• [Your goal]: Everything from the line containing "1250 pixels high." through the line containing "return np.stack([r +" must be quoted exactly; everything else is left out.

• [Data to process]:
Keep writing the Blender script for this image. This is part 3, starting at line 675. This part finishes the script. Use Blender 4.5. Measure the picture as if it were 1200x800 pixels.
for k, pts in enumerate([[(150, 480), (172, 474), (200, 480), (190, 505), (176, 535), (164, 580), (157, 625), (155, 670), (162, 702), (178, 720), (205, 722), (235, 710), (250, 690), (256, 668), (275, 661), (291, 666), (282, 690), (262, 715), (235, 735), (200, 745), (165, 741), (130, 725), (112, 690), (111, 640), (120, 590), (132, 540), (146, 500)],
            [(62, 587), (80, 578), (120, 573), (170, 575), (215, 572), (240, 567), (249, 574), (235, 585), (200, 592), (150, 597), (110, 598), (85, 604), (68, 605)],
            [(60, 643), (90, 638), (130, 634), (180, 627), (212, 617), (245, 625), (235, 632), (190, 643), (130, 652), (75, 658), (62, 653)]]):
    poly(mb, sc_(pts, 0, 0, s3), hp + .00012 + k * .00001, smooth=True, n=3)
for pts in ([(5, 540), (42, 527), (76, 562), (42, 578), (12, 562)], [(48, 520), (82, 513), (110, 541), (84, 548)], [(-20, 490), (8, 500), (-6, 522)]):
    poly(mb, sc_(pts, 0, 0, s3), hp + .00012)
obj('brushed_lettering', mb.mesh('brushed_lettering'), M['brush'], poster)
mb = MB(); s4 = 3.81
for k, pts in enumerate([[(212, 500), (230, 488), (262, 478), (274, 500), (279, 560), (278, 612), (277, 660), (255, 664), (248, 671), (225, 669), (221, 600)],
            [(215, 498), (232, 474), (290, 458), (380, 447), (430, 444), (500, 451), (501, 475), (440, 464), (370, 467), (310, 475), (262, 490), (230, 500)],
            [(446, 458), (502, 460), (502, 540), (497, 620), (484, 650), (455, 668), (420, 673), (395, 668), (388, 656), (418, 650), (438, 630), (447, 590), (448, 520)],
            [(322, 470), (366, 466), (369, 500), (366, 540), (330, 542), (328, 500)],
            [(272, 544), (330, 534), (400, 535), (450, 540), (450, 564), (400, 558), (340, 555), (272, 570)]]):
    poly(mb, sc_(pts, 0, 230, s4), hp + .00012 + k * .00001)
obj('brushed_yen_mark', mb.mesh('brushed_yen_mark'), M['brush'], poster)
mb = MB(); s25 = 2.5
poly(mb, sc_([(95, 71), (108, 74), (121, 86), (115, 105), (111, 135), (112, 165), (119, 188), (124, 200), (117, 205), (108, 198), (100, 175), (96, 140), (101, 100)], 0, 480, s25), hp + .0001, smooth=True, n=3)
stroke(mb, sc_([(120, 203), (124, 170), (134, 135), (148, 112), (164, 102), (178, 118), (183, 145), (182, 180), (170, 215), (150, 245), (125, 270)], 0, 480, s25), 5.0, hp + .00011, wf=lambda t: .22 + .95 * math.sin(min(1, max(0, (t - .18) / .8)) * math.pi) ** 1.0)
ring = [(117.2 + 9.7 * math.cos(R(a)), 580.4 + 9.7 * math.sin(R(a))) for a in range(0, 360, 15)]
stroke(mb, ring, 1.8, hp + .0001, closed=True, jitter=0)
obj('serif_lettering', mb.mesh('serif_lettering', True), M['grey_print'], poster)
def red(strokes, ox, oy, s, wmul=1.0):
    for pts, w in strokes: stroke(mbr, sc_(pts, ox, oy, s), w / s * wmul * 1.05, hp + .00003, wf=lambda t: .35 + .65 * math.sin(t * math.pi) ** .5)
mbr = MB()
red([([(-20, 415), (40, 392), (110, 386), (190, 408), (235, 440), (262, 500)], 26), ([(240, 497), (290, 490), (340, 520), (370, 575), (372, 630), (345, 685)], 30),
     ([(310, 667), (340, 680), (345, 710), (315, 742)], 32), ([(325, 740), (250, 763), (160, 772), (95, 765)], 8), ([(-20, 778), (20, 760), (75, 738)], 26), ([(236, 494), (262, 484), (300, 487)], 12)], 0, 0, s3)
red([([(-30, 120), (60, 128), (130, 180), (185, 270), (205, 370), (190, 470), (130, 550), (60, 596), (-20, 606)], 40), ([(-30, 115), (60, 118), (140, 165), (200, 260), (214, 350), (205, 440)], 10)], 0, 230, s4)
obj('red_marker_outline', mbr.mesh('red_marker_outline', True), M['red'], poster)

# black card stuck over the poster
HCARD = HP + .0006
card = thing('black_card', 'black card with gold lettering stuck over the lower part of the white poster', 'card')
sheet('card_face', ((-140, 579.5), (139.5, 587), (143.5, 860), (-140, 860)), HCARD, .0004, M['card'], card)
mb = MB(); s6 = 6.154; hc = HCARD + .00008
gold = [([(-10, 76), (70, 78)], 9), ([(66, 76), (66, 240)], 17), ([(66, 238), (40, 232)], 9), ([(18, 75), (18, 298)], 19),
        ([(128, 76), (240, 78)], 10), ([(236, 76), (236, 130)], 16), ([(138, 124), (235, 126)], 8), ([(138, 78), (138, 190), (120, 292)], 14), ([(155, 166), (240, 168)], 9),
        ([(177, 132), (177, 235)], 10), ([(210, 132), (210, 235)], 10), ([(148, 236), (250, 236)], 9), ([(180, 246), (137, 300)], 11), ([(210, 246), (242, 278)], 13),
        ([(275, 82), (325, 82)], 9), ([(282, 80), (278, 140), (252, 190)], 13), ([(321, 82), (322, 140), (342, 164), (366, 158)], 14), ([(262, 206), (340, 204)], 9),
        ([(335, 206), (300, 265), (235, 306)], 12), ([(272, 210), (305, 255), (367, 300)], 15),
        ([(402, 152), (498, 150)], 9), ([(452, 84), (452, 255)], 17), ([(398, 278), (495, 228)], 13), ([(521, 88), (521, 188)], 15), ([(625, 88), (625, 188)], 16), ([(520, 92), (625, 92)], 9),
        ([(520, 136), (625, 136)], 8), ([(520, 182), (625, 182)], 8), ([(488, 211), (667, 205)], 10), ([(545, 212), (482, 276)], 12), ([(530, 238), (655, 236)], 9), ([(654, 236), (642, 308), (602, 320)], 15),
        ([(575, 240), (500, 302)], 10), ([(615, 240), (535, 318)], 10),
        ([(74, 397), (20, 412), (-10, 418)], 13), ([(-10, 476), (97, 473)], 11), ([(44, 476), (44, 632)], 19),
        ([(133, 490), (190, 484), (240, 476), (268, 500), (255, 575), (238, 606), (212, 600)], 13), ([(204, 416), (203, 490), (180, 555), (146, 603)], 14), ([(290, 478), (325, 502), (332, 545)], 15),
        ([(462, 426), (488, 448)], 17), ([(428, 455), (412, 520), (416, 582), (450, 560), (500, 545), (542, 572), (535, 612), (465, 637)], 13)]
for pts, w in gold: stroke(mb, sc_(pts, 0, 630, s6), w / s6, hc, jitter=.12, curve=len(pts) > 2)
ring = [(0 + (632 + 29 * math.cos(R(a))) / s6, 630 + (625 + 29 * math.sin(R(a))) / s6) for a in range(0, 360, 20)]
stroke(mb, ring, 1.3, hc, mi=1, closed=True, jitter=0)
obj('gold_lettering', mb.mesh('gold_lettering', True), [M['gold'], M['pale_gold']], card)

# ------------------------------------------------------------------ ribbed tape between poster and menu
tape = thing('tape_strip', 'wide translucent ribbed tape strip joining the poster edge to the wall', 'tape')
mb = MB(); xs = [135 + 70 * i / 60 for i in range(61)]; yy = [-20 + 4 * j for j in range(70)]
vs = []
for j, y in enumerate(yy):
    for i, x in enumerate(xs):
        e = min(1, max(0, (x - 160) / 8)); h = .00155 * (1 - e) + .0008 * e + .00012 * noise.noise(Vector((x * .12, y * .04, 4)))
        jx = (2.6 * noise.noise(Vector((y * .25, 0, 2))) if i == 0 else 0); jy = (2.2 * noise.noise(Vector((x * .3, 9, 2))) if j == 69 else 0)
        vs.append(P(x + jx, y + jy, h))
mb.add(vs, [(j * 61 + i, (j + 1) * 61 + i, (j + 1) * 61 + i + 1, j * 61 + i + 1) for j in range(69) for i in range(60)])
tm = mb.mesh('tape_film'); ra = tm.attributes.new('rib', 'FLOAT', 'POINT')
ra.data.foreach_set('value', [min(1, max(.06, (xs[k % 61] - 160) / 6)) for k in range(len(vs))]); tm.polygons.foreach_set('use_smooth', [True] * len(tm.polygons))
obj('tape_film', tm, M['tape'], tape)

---

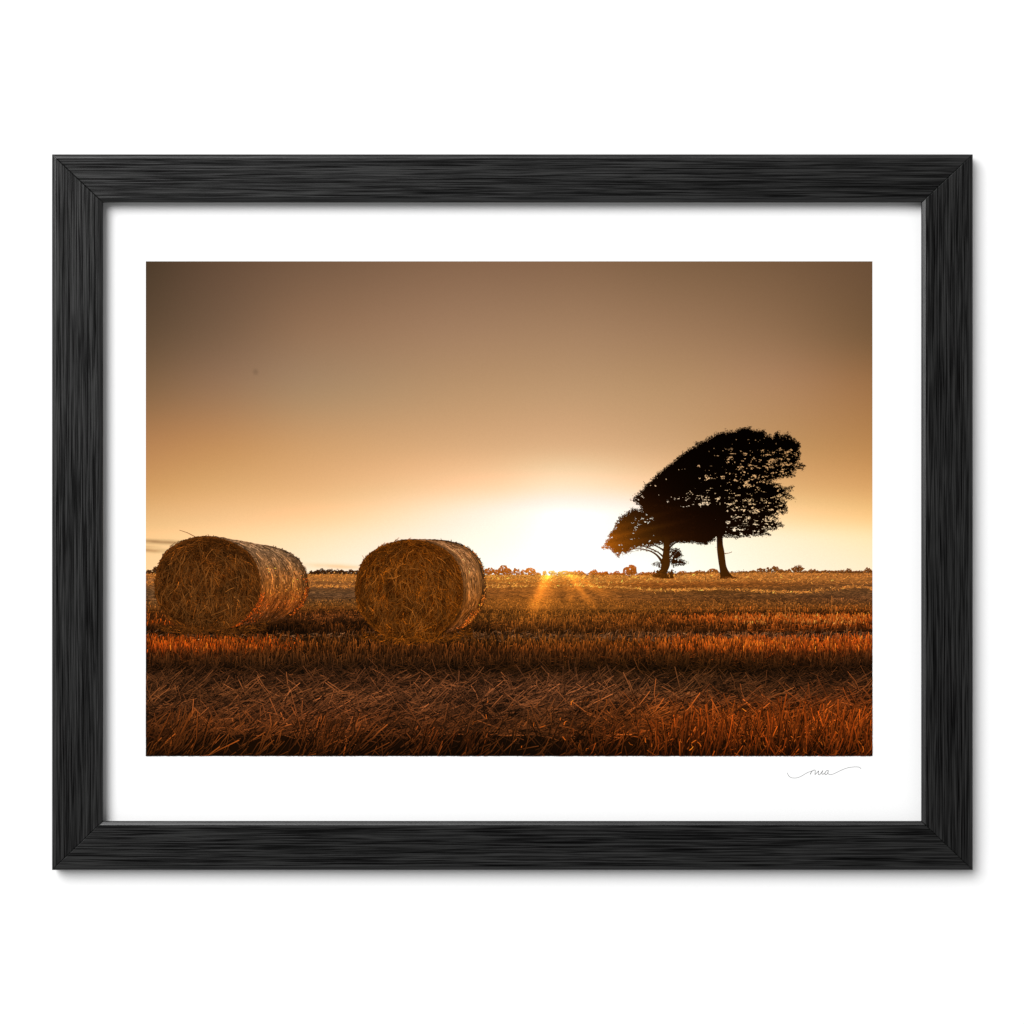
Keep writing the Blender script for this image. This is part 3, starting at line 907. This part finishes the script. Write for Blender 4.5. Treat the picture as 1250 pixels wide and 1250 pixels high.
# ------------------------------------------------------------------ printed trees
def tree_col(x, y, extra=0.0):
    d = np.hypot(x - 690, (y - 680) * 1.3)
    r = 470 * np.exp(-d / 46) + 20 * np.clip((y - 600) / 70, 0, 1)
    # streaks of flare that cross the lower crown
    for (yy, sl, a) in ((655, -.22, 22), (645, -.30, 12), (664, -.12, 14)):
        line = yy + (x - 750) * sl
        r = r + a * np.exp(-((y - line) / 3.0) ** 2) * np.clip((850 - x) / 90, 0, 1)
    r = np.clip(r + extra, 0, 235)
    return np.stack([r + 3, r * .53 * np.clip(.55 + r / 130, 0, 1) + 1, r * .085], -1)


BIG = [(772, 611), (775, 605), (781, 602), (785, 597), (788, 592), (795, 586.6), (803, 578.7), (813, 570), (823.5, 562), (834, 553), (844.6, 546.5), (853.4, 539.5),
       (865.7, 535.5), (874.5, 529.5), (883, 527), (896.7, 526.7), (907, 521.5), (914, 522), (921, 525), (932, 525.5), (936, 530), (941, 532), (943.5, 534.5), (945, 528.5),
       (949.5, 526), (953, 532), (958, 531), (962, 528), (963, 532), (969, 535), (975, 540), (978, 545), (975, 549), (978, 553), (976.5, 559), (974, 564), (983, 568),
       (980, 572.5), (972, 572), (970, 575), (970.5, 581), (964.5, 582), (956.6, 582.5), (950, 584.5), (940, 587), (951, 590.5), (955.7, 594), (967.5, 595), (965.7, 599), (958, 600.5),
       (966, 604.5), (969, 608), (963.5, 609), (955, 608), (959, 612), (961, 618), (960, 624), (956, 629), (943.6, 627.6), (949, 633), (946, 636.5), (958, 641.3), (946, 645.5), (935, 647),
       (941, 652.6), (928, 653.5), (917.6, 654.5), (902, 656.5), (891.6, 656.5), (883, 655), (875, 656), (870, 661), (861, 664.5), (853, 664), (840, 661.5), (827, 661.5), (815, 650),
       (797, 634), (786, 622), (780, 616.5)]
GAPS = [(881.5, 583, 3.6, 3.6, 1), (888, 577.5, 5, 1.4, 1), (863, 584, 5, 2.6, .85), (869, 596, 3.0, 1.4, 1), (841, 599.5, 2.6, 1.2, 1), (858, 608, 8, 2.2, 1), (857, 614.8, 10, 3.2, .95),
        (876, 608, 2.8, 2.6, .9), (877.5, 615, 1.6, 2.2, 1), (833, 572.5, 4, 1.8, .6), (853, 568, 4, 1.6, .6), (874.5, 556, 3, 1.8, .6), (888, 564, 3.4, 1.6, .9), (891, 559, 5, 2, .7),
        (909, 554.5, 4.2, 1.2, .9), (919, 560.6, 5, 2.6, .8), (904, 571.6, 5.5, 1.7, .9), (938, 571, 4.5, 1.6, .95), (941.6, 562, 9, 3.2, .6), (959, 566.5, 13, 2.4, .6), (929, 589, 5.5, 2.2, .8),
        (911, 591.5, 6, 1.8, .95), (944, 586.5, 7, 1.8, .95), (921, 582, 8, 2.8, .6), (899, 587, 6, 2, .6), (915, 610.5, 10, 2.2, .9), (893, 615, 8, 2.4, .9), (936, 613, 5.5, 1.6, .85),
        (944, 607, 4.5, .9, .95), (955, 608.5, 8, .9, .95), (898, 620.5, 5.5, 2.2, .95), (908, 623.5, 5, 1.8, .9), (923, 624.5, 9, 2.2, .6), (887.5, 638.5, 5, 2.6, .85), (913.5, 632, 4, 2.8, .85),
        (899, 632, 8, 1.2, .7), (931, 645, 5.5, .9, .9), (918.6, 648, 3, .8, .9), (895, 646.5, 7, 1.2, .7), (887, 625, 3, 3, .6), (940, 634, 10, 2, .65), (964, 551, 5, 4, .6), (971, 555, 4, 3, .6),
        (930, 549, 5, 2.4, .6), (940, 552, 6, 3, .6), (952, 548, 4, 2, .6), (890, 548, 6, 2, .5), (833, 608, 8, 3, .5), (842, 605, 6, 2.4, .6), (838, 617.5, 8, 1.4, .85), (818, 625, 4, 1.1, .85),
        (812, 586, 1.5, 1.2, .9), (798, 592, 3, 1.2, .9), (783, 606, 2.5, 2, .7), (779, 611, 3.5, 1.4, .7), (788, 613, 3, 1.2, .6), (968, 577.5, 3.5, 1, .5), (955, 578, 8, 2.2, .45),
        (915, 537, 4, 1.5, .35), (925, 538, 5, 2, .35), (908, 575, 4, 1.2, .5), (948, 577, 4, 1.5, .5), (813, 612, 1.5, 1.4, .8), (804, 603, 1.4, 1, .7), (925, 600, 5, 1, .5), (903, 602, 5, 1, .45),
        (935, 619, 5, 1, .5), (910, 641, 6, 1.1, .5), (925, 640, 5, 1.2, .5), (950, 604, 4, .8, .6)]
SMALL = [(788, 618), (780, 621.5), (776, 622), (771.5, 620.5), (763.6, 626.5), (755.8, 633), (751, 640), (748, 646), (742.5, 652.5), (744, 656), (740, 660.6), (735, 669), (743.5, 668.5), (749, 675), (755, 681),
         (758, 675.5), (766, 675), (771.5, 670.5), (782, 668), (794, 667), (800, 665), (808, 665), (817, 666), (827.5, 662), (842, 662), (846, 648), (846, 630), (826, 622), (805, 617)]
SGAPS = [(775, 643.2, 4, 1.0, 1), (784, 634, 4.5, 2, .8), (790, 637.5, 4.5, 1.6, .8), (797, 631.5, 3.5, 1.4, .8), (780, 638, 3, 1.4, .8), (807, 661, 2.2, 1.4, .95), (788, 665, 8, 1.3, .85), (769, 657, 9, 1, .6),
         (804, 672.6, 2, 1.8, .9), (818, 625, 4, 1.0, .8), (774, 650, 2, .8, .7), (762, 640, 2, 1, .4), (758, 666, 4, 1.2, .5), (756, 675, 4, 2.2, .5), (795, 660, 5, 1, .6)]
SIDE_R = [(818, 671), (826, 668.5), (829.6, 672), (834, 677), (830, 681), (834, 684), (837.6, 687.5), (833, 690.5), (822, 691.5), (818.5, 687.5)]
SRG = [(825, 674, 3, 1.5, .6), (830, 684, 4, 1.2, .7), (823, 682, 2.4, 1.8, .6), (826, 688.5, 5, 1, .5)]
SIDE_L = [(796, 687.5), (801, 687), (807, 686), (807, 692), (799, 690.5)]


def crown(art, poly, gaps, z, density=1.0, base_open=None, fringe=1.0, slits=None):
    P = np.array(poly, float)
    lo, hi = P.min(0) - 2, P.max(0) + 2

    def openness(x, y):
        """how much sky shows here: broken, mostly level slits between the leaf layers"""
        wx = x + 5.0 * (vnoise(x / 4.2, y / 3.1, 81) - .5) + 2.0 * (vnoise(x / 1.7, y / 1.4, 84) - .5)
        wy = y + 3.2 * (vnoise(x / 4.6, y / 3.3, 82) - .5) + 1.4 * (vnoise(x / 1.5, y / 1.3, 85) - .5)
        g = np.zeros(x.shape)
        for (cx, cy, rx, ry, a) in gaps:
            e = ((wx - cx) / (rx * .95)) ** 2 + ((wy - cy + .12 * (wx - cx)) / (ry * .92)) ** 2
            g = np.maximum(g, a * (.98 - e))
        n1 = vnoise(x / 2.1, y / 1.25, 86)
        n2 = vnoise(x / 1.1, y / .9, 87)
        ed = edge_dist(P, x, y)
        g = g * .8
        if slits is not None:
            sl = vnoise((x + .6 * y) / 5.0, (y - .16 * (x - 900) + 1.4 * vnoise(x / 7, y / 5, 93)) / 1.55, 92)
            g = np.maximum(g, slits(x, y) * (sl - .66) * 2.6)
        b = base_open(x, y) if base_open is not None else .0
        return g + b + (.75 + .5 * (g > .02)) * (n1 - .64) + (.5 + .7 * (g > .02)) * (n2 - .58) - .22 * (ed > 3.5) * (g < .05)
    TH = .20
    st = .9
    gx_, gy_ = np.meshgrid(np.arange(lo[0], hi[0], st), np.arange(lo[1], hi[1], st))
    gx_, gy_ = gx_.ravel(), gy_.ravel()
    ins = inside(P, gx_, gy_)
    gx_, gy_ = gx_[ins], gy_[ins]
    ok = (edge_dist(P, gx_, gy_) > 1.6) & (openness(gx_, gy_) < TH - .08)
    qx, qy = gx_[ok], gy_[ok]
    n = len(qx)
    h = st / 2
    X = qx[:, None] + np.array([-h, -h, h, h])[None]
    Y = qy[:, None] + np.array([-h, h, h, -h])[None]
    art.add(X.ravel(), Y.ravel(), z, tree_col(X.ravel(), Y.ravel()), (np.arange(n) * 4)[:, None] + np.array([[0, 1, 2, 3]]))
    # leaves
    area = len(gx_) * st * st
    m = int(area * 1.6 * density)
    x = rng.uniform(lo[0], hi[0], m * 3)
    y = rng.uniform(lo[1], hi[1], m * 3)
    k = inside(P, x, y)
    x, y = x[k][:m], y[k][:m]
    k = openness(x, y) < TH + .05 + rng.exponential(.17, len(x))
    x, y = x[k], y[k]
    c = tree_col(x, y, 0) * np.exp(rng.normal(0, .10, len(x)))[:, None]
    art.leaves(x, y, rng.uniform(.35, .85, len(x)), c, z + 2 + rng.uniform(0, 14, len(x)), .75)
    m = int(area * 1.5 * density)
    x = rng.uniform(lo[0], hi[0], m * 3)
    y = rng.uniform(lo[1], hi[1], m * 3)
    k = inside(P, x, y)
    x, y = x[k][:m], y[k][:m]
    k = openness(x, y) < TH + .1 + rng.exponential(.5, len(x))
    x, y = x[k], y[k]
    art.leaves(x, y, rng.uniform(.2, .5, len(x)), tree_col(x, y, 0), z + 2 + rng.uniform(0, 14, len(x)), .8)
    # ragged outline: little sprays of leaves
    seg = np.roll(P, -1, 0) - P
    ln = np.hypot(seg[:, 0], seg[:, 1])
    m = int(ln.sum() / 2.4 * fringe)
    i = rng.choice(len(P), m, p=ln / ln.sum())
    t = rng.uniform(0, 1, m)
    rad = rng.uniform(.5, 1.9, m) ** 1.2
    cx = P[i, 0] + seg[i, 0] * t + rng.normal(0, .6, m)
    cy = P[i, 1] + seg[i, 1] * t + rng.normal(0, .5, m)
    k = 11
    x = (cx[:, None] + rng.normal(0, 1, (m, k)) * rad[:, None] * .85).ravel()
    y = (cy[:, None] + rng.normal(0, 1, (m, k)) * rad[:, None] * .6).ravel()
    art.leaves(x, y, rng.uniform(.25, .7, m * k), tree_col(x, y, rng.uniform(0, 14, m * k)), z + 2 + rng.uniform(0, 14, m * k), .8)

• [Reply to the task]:
Keep writing the Blender script for this image. This is part 3, starting at line 907. This part finishes the script. Write for Blender 4.5. Treat the picture as 1250 pixels wide and 1250 pixels high.
# ------------------------------------------------------------------ printed trees
def tree_col(x, y, extra=0.0):
    d = np.hypot(x - 690, (y - 680) * 1.3)
    r = 470 * np.exp(-d / 46) + 20 * np.clip((y - 600) / 70, 0, 1)
    # streaks of flare that cross the lower crown
    for (yy, sl, a) in ((655, -.22, 22), (645, -.30, 12), (664, -.12, 14)):
        line = yy + (x - 750) * sl
        r = r + a * np.exp(-((y - line) / 3.0) ** 2) * np.clip((850 - x) / 90, 0, 1)
    r = np.clip(r + extra, 0, 235)
    return np.stack([r + 3, r * .53 * np.clip(.55 + r / 130, 0, 1) + 1, r * .085], -1)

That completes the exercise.